BRIEF: Can you print every record below exactly as written?

[3D scene scripts]
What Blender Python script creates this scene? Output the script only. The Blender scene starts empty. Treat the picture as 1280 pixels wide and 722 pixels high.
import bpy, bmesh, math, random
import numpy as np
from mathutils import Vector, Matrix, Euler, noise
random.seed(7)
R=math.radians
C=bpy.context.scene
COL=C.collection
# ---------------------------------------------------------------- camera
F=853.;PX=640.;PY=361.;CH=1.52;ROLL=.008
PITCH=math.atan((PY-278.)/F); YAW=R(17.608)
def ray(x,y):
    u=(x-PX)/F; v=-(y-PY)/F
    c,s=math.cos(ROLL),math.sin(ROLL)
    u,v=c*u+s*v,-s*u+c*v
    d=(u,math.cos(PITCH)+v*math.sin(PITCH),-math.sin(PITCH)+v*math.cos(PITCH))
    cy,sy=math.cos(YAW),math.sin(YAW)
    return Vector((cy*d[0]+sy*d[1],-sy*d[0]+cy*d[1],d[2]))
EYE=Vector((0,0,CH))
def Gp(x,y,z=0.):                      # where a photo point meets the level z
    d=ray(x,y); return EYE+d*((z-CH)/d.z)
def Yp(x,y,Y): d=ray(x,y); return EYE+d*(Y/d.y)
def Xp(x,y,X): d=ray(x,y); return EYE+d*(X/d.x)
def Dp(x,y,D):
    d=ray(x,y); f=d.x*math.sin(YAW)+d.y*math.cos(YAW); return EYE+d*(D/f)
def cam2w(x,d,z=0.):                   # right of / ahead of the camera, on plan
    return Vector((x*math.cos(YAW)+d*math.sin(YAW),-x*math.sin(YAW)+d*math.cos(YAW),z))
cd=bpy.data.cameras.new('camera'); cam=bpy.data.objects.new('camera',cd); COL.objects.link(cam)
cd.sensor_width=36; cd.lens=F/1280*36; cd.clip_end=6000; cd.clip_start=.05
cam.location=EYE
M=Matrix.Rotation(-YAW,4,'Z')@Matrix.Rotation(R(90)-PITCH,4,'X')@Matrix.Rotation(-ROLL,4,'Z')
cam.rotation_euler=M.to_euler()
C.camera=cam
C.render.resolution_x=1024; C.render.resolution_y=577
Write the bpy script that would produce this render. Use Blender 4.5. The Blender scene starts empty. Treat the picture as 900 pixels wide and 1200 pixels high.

TASK RESPONSE:
What Blender Python script creates this scene? Output the script only. The Blender scene starts empty. Treat the picture as 1280 pixels wide and 722 pixels high.
import bpy, bmesh, math, random
import numpy as np
from mathutils import Vector, Matrix, Euler, noise
random.seed(7)
R=math.radians
C=bpy.context.scene
COL=C.collection
# ---------------------------------------------------------------- camera
F=853.;PX=640.;PY=361.;CH=1.52;ROLL=.008
PITCH=math.atan((PY-278.)/F); YAW=R(17.608)
def ray(x,y):
    u=(x-PX)/F; v=-(y-PY)/F
    c,s=math.cos(ROLL),math.sin(ROLL)
    u,v=c*u+s*v,-s*u+c*v
    d=(u,math.cos(PITCH)+v*math.sin(PITCH),-math.sin(PITCH)+v*math.cos(PITCH))
    cy,sy=math.cos(YAW),math.sin(YAW)
    return Vector((cy*d[0]+sy*d[1],-sy*d[0]+cy*d[1],d[2]))
EYE=Vector((0,0,CH))
def Gp(x,y,z=0.):                      # where a photo point meets the level z
    d=ray(x,y); return EYE+d*((z-CH)/d.z)
def Yp(x,y,Y): d=ray(x,y); return EYE+d*(Y/d.y)
def Xp(x,y,X): d=ray(x,y); return EYE+d*(X/d.x)
def Dp(x,y,D):
    d=ray(x,y); f=d.x*math.sin(YAW)+d.y*math.cos(YAW); return EYE+d*(D/f)
def cam2w(x,d,z=0.):                   # right of / ahead of the camera, on plan
    return Vector((x*math.cos(YAW)+d*math.sin(YAW),-x*math.sin(YAW)+d*math.cos(YAW),z))
cd=bpy.data.cameras.new('camera'); cam=bpy.data.objects.new('camera',cd); COL.objects.link(cam)
cd.sensor_width=36; cd.lens=F/1280*36; cd.clip_end=6000; cd.clip_start=.05
cam.location=EYE
M=Matrix.Rotation(-YAW,4,'Z')@Matrix.Rotation(R(90)-PITCH,4,'X')@Matrix.Rotation(-ROLL,4,'Z')
cam.rotation_euler=M.to_euler()
C.camera=cam
C.render.resolution_x=1024; C.render.resolution_y=577
Write the bpy script that would produce this render. Use Blender 4.5. The Blender scene starts empty. Treat the picture as 900 pixels wide and 1200 pixels high.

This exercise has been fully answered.